Paff, who said he will likely appeal, argued that the alliance reflects a broader trend by government to create so-called private organizations to skirt the OPRA requirements.

“There is a continuing relationship and tethers between government agencies and closely related private entities,” he said in an interview Wednesday.

OPRA opens up the workings of government through the disclosure of public documents. Paff maintained that the courts must clarify which type of ties have to exist to make them subject to public disclosure, otherwise “a lot of agencies could create private partners to shield their business from OPRA.”

The Atlantic City Alliance is the private part of the “public-private” partnership created by Gov. Chris Christie last year to help revitalize the town’s struggling tourism and casino industries. Funded entirely by the casino industry, the alliance will oversee a $150 million marketing and publicity campaign for Atlantic City over the next five years. It has already created the “Do AC” advertising blitz to draw tourists from throughout the Northeast corridor.
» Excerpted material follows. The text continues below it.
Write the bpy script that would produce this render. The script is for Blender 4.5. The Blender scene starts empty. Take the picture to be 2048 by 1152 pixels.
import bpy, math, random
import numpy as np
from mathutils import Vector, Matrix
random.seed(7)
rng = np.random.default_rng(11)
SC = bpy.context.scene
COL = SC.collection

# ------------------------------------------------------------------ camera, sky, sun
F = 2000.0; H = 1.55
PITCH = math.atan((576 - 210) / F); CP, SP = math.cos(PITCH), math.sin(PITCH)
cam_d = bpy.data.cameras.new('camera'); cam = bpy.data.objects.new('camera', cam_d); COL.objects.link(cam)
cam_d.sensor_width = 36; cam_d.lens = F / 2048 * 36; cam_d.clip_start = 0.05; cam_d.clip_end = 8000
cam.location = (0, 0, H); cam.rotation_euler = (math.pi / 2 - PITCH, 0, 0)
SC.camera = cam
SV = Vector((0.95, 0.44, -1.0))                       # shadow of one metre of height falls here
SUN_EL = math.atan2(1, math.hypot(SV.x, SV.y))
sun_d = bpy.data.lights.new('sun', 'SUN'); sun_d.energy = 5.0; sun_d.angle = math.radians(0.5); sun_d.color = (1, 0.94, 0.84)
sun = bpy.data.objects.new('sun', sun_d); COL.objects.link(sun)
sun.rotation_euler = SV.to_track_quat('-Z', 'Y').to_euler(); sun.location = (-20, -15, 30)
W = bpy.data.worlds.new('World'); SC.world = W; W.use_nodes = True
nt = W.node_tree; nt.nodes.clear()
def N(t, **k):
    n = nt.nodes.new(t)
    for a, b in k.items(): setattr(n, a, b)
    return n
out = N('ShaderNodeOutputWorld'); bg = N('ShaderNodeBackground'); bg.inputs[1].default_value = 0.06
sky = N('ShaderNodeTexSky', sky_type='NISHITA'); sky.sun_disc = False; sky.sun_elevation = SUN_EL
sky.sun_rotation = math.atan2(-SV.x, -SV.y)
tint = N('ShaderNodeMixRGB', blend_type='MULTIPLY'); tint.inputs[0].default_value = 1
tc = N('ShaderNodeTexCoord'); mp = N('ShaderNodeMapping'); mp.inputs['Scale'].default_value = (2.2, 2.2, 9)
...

The alliance’s board of trustees, comprised entirely of casino executives, meets privately and does not release its minutes to the public. State legislation permitted the alliance to be created, but it was actually the casinos that formed it.

Liza Cartmell, the alliance’s chief executive officer, has repeatedly said that there are no government connections to the ACA’s funding. However, the alliance does have a marketing agreement with the Casino Reinvestment Development Authority, the state agency that oversees the Atlantic City Tourism District.